Write out the material below again, unchanged.

-- begin --

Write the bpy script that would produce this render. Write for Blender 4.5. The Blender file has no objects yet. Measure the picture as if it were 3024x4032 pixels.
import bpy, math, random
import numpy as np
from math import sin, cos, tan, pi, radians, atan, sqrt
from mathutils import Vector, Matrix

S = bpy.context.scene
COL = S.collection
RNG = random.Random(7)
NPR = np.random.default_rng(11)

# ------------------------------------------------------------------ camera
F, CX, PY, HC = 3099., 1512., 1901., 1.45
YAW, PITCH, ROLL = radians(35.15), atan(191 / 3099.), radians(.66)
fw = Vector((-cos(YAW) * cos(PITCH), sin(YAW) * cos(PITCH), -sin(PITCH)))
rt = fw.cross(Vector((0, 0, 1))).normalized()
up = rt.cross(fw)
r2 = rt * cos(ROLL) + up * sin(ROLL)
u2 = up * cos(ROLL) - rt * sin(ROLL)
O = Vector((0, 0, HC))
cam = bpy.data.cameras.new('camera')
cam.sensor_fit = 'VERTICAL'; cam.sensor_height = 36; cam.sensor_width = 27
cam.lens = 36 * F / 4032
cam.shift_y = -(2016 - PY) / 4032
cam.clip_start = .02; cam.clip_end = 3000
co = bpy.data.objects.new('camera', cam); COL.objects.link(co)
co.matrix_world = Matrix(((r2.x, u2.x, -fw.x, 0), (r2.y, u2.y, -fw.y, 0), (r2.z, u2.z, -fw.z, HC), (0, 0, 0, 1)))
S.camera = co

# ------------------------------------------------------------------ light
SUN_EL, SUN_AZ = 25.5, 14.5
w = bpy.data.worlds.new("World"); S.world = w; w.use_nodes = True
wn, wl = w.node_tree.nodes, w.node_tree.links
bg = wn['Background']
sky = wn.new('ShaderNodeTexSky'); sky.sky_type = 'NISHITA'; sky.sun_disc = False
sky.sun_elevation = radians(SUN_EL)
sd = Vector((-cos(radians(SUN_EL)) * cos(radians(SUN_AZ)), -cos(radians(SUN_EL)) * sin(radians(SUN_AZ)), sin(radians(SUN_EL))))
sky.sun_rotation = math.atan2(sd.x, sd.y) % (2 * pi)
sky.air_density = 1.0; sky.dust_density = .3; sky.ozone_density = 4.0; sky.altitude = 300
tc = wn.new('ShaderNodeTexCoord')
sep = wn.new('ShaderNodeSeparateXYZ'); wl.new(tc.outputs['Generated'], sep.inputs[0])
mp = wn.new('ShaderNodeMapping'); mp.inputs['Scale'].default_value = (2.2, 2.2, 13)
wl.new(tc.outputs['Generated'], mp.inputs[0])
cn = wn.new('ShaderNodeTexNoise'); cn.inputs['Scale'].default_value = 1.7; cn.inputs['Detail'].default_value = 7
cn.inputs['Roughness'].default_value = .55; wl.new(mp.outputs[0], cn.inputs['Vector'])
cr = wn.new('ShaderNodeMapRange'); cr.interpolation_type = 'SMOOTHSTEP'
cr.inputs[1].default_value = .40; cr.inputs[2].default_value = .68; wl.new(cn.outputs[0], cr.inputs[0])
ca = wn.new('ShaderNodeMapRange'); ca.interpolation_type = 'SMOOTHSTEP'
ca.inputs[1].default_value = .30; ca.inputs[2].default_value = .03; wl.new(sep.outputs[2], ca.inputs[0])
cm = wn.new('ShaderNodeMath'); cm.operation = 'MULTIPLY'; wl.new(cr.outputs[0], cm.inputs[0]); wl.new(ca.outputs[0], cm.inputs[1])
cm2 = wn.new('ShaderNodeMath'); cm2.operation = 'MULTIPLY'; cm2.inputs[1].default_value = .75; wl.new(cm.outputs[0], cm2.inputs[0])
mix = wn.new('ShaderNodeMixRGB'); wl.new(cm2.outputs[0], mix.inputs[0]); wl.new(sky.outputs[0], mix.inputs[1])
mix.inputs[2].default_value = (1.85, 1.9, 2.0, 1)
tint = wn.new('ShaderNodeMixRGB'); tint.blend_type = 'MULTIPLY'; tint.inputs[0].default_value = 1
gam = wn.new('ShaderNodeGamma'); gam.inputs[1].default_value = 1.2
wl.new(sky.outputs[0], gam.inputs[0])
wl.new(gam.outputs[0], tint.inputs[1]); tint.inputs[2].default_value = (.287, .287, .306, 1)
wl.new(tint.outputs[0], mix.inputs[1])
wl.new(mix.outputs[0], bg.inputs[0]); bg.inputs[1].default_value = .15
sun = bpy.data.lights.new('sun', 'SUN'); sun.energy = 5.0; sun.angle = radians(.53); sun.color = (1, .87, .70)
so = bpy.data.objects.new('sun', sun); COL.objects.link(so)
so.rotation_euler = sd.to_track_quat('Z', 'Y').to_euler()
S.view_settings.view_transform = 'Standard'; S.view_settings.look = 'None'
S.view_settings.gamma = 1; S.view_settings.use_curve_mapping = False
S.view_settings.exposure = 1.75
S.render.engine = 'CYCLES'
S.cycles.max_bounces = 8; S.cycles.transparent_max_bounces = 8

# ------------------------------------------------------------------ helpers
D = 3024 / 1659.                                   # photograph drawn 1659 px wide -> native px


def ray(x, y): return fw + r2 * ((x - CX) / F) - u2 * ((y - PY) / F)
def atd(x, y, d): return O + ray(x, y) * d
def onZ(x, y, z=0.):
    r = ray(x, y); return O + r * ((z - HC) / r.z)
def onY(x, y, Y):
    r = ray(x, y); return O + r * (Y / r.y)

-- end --

• ANSWER TO THE PROBLEM:
Write the bpy script that would produce this render. Write for Blender 4.5. The Blender file has no objects yet. Measure the picture as if it were 3024x4032 pixels.
import bpy, math, random
import numpy as np
from math import sin, cos, tan, pi, radians, atan, sqrt
from mathutils import Vector, Matrix

S = bpy.context.scene
COL = S.collection
RNG = random.Random(7)
NPR = np.random.default_rng(11)

# ------------------------------------------------------------------ camera
F, CX, PY, HC = 3099., 1512., 1901., 1.45
YAW, PITCH, ROLL = radians(35.15), atan(191 / 3099.), radians(.66)
fw = Vector((-cos(YAW) * cos(PITCH), sin(YAW) * cos(PITCH), -sin(PITCH)))
rt = fw.cross(Vector((0, 0, 1))).normalized()
up = rt.cross(fw)
r2 = rt * cos(ROLL) + up * sin(ROLL)
u2 = up * cos(ROLL) - rt * sin(ROLL)
O = Vector((0, 0, HC))
cam = bpy.data.cameras.new('camera')
cam.sensor_fit = 'VERTICAL'; cam.sensor_height = 36; cam.sensor_width = 27
cam.lens = 36 * F / 4032
cam.shift_y = -(2016 - PY) / 4032
cam.clip_start = .02; cam.clip_end = 3000
co = bpy.data.objects.new('camera', cam); COL.objects.link(co)
co.matrix_world = Matrix(((r2.x, u2.x, -fw.x, 0), (r2.y, u2.y, -fw.y, 0), (r2.z, u2.z, -fw.z, HC), (0, 0, 0, 1)))
S.camera = co

# ------------------------------------------------------------------ light
SUN_EL, SUN_AZ = 25.5, 14.5
w = bpy.data.worlds.new("World"); S.world = w; w.use_nodes = True
wn, wl = w.node_tree.nodes, w.node_tree.links
bg = wn['Background']
sky = wn.new('ShaderNodeTexSky'); sky.sky_type = 'NISHITA'; sky.sun_disc = False
sky.sun_elevation = radians(SUN_EL)
sd = Vector((-cos(radians(SUN_EL)) * cos(radians(SUN_AZ)), -cos(radians(SUN_EL)) * sin(radians(SUN_AZ)), sin(radians(SUN_EL))))
sky.sun_rotation = math.atan2(sd.x, sd.y) % (2 * pi)
sky.air_density = 1.0; sky.dust_density = .3; sky.ozone_density = 4.0; sky.altitude = 300
tc = wn.new('ShaderNodeTexCoord')
sep = wn.new('ShaderNodeSeparateXYZ'); wl.new(tc.outputs['Generated'], sep.inputs[0])
mp = wn.new('ShaderNodeMapping'); mp.inputs['Scale'].default_value = (2.2, 2.2, 13)
wl.new(tc.outputs['Generated'], mp.inputs[0])
cn = wn.new('ShaderNodeTexNoise'); cn.inputs['Scale'].default_value = 1.7; cn.inputs['Detail'].default_value = 7
cn.inputs['Roughness'].default_value = .55; wl.new(mp.outputs[0], cn.inputs['Vector'])
cr = wn.new('ShaderNodeMapRange'); cr.interpolation_type = 'SMOOTHSTEP'
cr.inputs[1].default_value = .40; cr.inputs[2].default_value = .68; wl.new(cn.outputs[0], cr.inputs[0])
ca = wn.new('ShaderNodeMapRange'); ca.interpolation_type = 'SMOOTHSTEP'
ca.inputs[1].default_value = .30; ca.inputs[2].default_value = .03; wl.new(sep.outputs[2], ca.inputs[0])
cm = wn.new('ShaderNodeMath'); cm.operation = 'MULTIPLY'; wl.new(cr.outputs[0], cm.inputs[0]); wl.new(ca.outputs[0], cm.inputs[1])
cm2 = wn.new('ShaderNodeMath'); cm2.operation = 'MULTIPLY'; cm2.inputs[1].default_value = .75; wl.new(cm.outputs[0], cm2.inputs[0])
mix = wn.new('ShaderNodeMixRGB'); wl.new(cm2.outputs[0], mix.inputs[0]); wl.new(sky.outputs[0], mix.inputs[1])
mix.inputs[2].default_value = (1.85, 1.9, 2.0, 1)
tint = wn.new('ShaderNodeMixRGB'); tint.blend_type = 'MULTIPLY'; tint.inputs[0].default_value = 1
gam = wn.new('ShaderNodeGamma'); gam.inputs[1].default_value = 1.2
wl.new(sky.outputs[0], gam.inputs[0])
wl.new(gam.outputs[0], tint.inputs[1]); tint.inputs[2].default_value = (.287, .287, .306, 1)
wl.new(tint.outputs[0], mix.inputs[1])
wl.new(mix.outputs[0], bg.inputs[0]); bg.inputs[1].default_value = .15
sun = bpy.data.lights.new('sun', 'SUN'); sun.energy = 5.0; sun.angle = radians(.53); sun.color = (1, .87, .70)
so = bpy.data.objects.new('sun', sun); COL.objects.link(so)
so.rotation_euler = sd.to_track_quat('Z', 'Y').to_euler()
S.view_settings.view_transform = 'Standard'; S.view_settings.look = 'None'
S.view_settings.gamma = 1; S.view_settings.use_curve_mapping = False
S.view_settings.exposure = 1.75
S.render.engine = 'CYCLES'
S.cycles.max_bounces = 8; S.cycles.transparent_max_bounces = 8

# ------------------------------------------------------------------ helpers
D = 3024 / 1659.                                   # photograph drawn 1659 px wide -> native px


def ray(x, y): return fw + r2 * ((x - CX) / F) - u2 * ((y - PY) / F)
def atd(x, y, d): return O + ray(x, y) * d
def onZ(x, y, z=0.):
    r = ray(x, y); return O + r * ((z - HC) / r.z)
def onY(x, y, Y):
    r = ray(x, y); return O + r * (Y / r.y)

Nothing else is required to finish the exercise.